La questione ucraina mostra ancora una volta quanto la lingua sia un elemento fondamentale nella definizione identitaria dell’individuo, in particolar modo in Europa. Alla fine dei conti, lo scontro fra Russia e Ucraina si riduce alla percezione che, in Ucraina, i cittadini ucraini e quelli russi hanno di sé.
È con la scusa di tutelare i suoi connazionali russi in Ucraina che Putin ha accerchiato le caserme della Crimea. Ed è stato un errore fatale da parte del nuovo governo ucraino quello di negare l’ufficialità alla lingua russa nelle regioni orientali del paese. Senza questi argomenti, il despota russo avrebbe avuto difficoltà a giustificare il suo intervento. E ora il referendum di secessione su questo si consumerà: sulla separazione di quel che è russo e di quel che è ucraino in Crimea. Una differenza che a prima vista non c’è, ma che cova nella cenere e che Putin ora attizza perché gli offre lo spunto per esercitare la sua ingerenza sull’Ucraina. Come si distingue un russo da un ucraino? Essenzialmente solo dalla lingua.
Prima ancora della religione dunque, in Europa è ancora la lingua a portare l’essenza della nostra identità. Perché nella lingua riponiamo la distinzione nazionale, il nostro sentirci comunità solidale. Cento anni dopo la Prima guerra mondiale ci sono ancora tutti, in certe aree del continente europeo, i semi di quella discordia che portò alla dissoluzione di tre imperi, alla fine della nostra supremazia nel mondo e alla morte di 20 milioni di persone. Ma mentre nell’Unione europea una sapiente politica di parità linguistica e un ufficiale riconoscimento di tutte le lingue hanno neutralizzato la questione, appena fuori dai nostri confini la lingua resta una materia incandescente. Il vuoto democratico della Russia post-sovietica e l’illegalità dilagante nei paesi che stanno nella sua orbita fanno il resto.

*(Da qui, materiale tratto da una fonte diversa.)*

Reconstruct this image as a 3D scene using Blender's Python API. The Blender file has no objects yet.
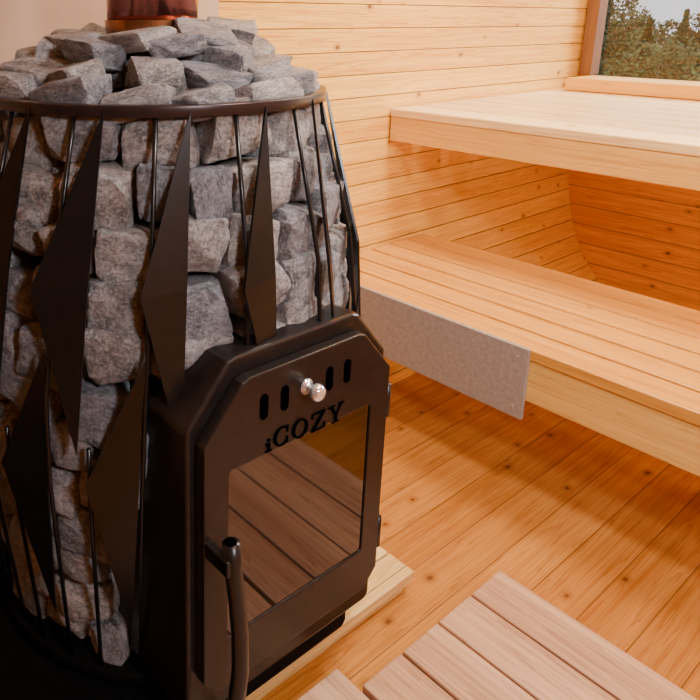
import bpy, bmesh, math, random
from mathutils import Vector, Matrix, noise
random.seed(7)
S = bpy.context.scene
COL = S.collection

# ---------------------------------------------------------------- helpers
def link(o): COL.objects.link(o); return o
def new_obj(name, me, mat=None, parent=None, **props):
    o = bpy.data.objects.new(name, me)
    if mat is not None and me is not None: me.materials.append(mat)
    link(o)
    if parent is not None: o.parent = parent
    for k, v in props.items(): o[k] = v
    return o
def empty(name, loc, **props):
    o = bpy.data.objects.new(name, None); o.location = loc; o.empty_display_size = .05
    link(o)
    for k, v in props.items(): o[k] = v
    return o
def me_from(verts, faces, name='m', smooth=False):
    me = bpy.data.meshes.new(name); me.from_pydata([tuple(v) for v in verts], [], faces); me.update()
    bm = bmesh.new(); bm.from_mesh(me); bmesh.ops.recalc_face_normals(bm, faces=bm.faces); bm.to_mesh(me); bm.free()
    if smooth:
        for p in me.polygons: p.use_smooth = True
    return me
def boxes_mesh(boxes, name='boxes', off=(0, 0, 0)):
    v = []; f = []
    for (x0, x1, y0, y1, z0, z1) in boxes:
        b = len(v)
        for x in (x0, x1):
            for y in (y0, y1):
                for z in (z0, z1): v.append((x-off[0], y-off[1], z-off[2]))
        f += [(b, b+1, b+3, b+2), (b+4, b+6, b+7, b+5), (b, b+4, b+5, b+1), (b+2, b+3, b+7, b+6), (b, b+2, b+6, b+4), (b+1, b+5, b+7, b+3)]
    return me_from(v, f, name)
def bevel(o, w, seg=2):
    m = o.modifiers.new('bev', 'BEVEL'); m.width = w; m.segments = seg; m.limit_method = 'ANGLE'; m.angle_limit = math.radians(35)
def solid(o, t, off=0):
    m = o.modifiers.new('sol', 'SOLIDIFY'); m.thickness = t; m.offset = off
def tube(pts, r, n=10, closed=False, caps=True, name='tube'):
    pts = [Vector(p) for p in pts]; V = []; F = []
    N = len(pts); up = Vector((0, 0, 1))
    for i, p in enumerate(pts):
        a = pts[(i-1) % N] if (closed or i > 0) else p
        b = pts[(i+1) % N] if (closed or i < N-1) else p
        d = (b-a).normalized()
        ref = up if abs(d.z) < .9 else Vector((1, 0, 0))
        s = d.cross(ref).normalized(); t = s.cross(d).normalized()
        rr = r[i] if isinstance(r, (list, tuple)) else r
        for k in range(n):
            an = 2*math.pi*k/n; V.append(p+s*math.cos(an)*rr+t*math.sin(an)*rr)
    for i in range(N if closed else N-1):
        for k in range(n):
            j = (i+1) % N
            F.append((i*n+k, i*n+(k+1) % n, j*n+(k+1) % n, j*n+k))
    if caps and not closed:
        F.append(tuple(range(n))); F.append(tuple((N-1)*n+k for k in range(n)))
    return me_from(V, F, name, smooth=True)
def lathe(prof, n=64, name='lathe', cx=0, cy=0):
    V = []; F = []; m = len(prof)
    for i in range(n):
        a = 2*math.pi*i/n
        for r, z in prof: V.append((cx+r*math.cos(a), cy+r*math.sin(a), z))
    for i in range(n):
        j = (i+1) % n
        for k in range(m):
            l = (k+1) % m
            F.append((i*m+k, j*m+k, j*m+l, i*m+l))
    return me_from(V, F, name)

# ---------------------------------------------------------------- materials
class NT:
    def __init__(s, name):
        s.m = bpy.data.materials.new(name); s.m.use_nodes = True; s.t = s.m.node_tree
        s.b = s.t.nodes['Principled BSDF']; s.o = s.t.nodes['Material Output']
    def n(s, typ, **kw):
        x = s.t.nodes.new(typ)
        for k, v in kw.items(): setattr(x, k, v)
        return x
    def l(s, a, b): s.t.links.new(a, b)
    def math(s, op, a, b=None, c=None):
        x = s.n('ShaderNodeMath', operation=op)
        for i, v in enumerate((a, b, c)):
            if v is None: continue
            if isinstance(v, (int, float)): x.inputs[i].default_value = v
            else: s.l(v, x.inputs[i])
        return x.outputs[0]
    def mix(s, fac, a, b, blend='MIX'):
        x = s.n('ShaderNodeMix', data_type='RGBA', blend_type=blend)
        for idx, v in ((0, fac), (6, a), (7, b)):
            if isinstance(v, (int, float)): x.inputs[idx].default_value = v
            elif isinstance(v, tuple): x.inputs[idx].default_value = (*v, 1) if len(v) == 3 else v
            else: s.l(v, x.inputs[idx])
        return x.outputs[2]
    def mapr(s, v, a, b, c=0, d=1):
        x = s.n('ShaderNodeMapRange'); s.l(v, x.inputs[0])
        for i, q in enumerate((a, b, c, d)): x.inputs[i+1].default_value = q
        return x.outputs[0]

def wood(name, light, dark, L, C, width, groove=0.0, src='Object', knots=.6, rough=.38, off=0.0, knotcol=(.13, .04, .01), tint=.4, bump=.3, gcol=.34, gw=1.05, gs=30.0, kr=.036):
    T = [i for i in range(3) if i not in (L, C)][0]
    t = NT(name); tc = t.n('ShaderNodeTexCoord'); sp = t.n('ShaderNodeSeparateXYZ'); t.l(tc.outputs[src], sp.inputs[0])
    l, c, h = sp.outputs[L], sp.outputs[C], sp.outputs[T]
    cd = t.math('ADD', t.math('DIVIDE', c, width), off+1000.0)
    idn = t.math('FLOOR', cd); fr = t.math('FRACT', cd)
    wn = t.n('ShaderNodeTexWhiteNoise', noise_dimensions='1D'); t.l(idn, wn.inputs['W'])
    rnd = wn.outputs['Value']
    ls = t.math('ADD', l, t.math('MULTIPLY', rnd, 37.0))
    cv = t.n('ShaderNodeCombineXYZ'); t.l(t.math('MULTIPLY', ls, 1.0), cv.inputs[0]); t.l(t.math('MULTIPLY', c, gs), cv.inputs[1]); t.l(t.math('MULTIPLY', h, gs), cv.inputs[2])
    nz = t.n('ShaderNodeTexNoise'); nz.inputs['Scale'].default_value = 1.4; nz.inputs['Detail'].default_value = 3; nz.inputs['Distortion'].default_value = .35
    t.l(cv.outputs[0], nz.inputs['Vector'])
    wv = t.math('FRACT', t.math('MULTIPLY', nz.outputs[0], 8.0))
    wv = t.math('POWER', wv, 2.0)
    g = t.math('ADD', t.math('MULTIPLY', t.mapr(nz.outputs[0], .3, .7), .45), t.math('MULTIPLY', wv, .6))
    fac = t.math('ADD', t.math('MULTIPLY', g, gw), t.math('MULTIPLY', t.math('SUBTRACT', rnd, .4), tint))
    col = t.mix(fac, light, dark)
    if knots > 0:
        kv = t.n('ShaderNodeCombineXYZ'); t.l(t.math('MULTIPLY', ls, .65), kv.inputs[0]); t.l(c, kv.inputs[1])
        vo = t.n('ShaderNodeTexVoronoi', voronoi_dimensions='2D'); vo.inputs['Scale'].default_value = 8.5; t.l(kv.outputs[0], vo.inputs['Vector'])
        sc = t.n('ShaderNodeSeparateColor'); t.l(vo.outputs['Color'], sc.inputs[0])
        gate = t.math('GREATER_THAN', sc.outputs[0], 1-knots)
        rad = t.math('MULTIPLY', sc.outputs[1], kr)
        d = t.math('SUBTRACT', vo.outputs['Distance'], rad)
        k = t.math('MULTIPLY', t.mapr(d, .0, .035, .85, 0), gate)
        halo = t.math('MULTIPLY', t.mapr(d, .0, .12, .85, 0), gate)
        col = t.mix(halo, col, tuple(x*.8 for x in dark))
        col = t.mix(k, col, knotcol)
    ht = t.math('MULTIPLY', g, -.05)
    if groove > 0:
        e = t.math('ABSOLUTE', t.math('SUBTRACT', fr, .5))
        gr = t.mapr(e, .5-groove/width, .5-groove/width*.35, 0, 1)
        col = t.mix(t.math('MULTIPLY', gr, .8), col, tuple(x*gcol for x in dark))
        ht = t.math('SUBTRACT', ht, gr)
    bp = t.n('ShaderNodeBump'); bp.inputs['Strength'].default_value = bump; bp.inputs['Distance'].default_value = .004
    t.l(ht, bp.inputs['Height']); t.l(bp.outputs[0], t.b.inputs['Normal'])
    t.l(col, t.b.inputs['Base Color']); t.b.inputs['Roughness'].default_value = rough
    return t.m

def plain(name, col, rough=.5, metal=0.0, var=.15, scale=30, bump=0.0, spec=None):
    t = NT(name); nz = t.n('ShaderNodeTexNoise'); nz.inputs['Scale'].default_value = scale; nz.inputs['Detail'].default_value = 4
    tc = t.n('ShaderNodeTexCoord'); t.l(tc.outputs['Object'], nz.inputs['Vector'])
    c = t.mix(t.mapr(nz.outputs[0], .3, .7), tuple(x*(1-var) for x in col), tuple(min(1, x*(1+var)) for x in col))
    t.l(c, t.b.inputs['Base Color']); t.b.inputs['Roughness'].default_value = rough; t.b.inputs['Metallic'].default_value = metal
    if spec is not None: t.b.inputs['Specular IOR Level'].default_value = spec
    if bump > 0:
        bp = t.n('ShaderNodeBump'); bp.inputs['Strength'].default_value = bump; bp.inputs['Distance'].default_value = .003
        t.l(nz.outputs[0], bp.inputs['Height']); t.l(bp.outputs[0], t.b.inputs['Normal'])
    return t.m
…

Abbiamo visto tutti in televisione l’aggressività dell’ufficiale russo che sparava per aria minacciando i soldati ucraini disarmati che si avvicinavano alla loro caserma. Abbiamo visto nei suoi occhi l’odio cieco dei pogrom, che avvampa immotivato e bestiale, lontano da ogni ragione perché si alimenta dell’irrazionale che sta nel patto di sangue, nel mito etnico proprio di ogni costruzione nazionale. Come nel 1914, riecco che ancora oggi una società apparentemente uniforme si cerca addosso la differenza per separarsi e la trova nella lingua. Ci sono tante cose che accomunano russi e ucraini e che li rendono simili fino a poter essere considerati uguali. Ma oggi gli uni e gli altri cercano invece le differenze e non ha più voce fra loro chi si rivendica di identità mista. Come accadde a chi si professava iugoslavo quando scoppiarono le guerre etniche in Iugoslavia. Ogni uguaglianza si dissolve davanti alla lingua, perché perfino per i bilingui una sola è la lingua madre.
Tutto questo ancora di più ci deve mettere in guardia contro il potenziale esplosivo che si nasconde nel nazionalismo e ci deve spingere a recidere il più a fondo possibile i canali che lo nutrono, primo fra tutti la discriminazione linguistica. Per questo la via europea al multilinguismo e alla condivisione delle lingue è una scelta virtuosa e va perseguita con ancor maggiore determinazione. È condividendo le lingue che neutralizziamo la loro carica divisiva, è strappandole alle ideologie nazionali che impediamo ai razzismi sempre dormienti di riprendere il sopravvento. Il caso ucraino mostra ancora di più quanto abbiano torto coloro che considerano il multilinguismo europeo un sistema impraticabile e uno spreco. Banalizzando le differenze e mettendo ogni lingua sullo stesso piano, nell’Unione europea siamo riusciti a disinnescare un potente meccanismo di disintegrazione. Meglio placare le mai sopite ubbie dell’onore nazionale con una cabina di interpretazione che con un carrarmato. Ma sarà quando le nostre lingue non saranno più solo nostre che saremo veramente al sicuro. Sarà quando l’italiano non sarà più solo degli italiani e il tedesco non più solo dei tedeschi e il francese e ogni altra lingua non avranno più frontiere certe ma saranno parlati da europei di ogni provenienza che l’Europa non potrà più spaccarsi come oggi accade invece all’Ucraina.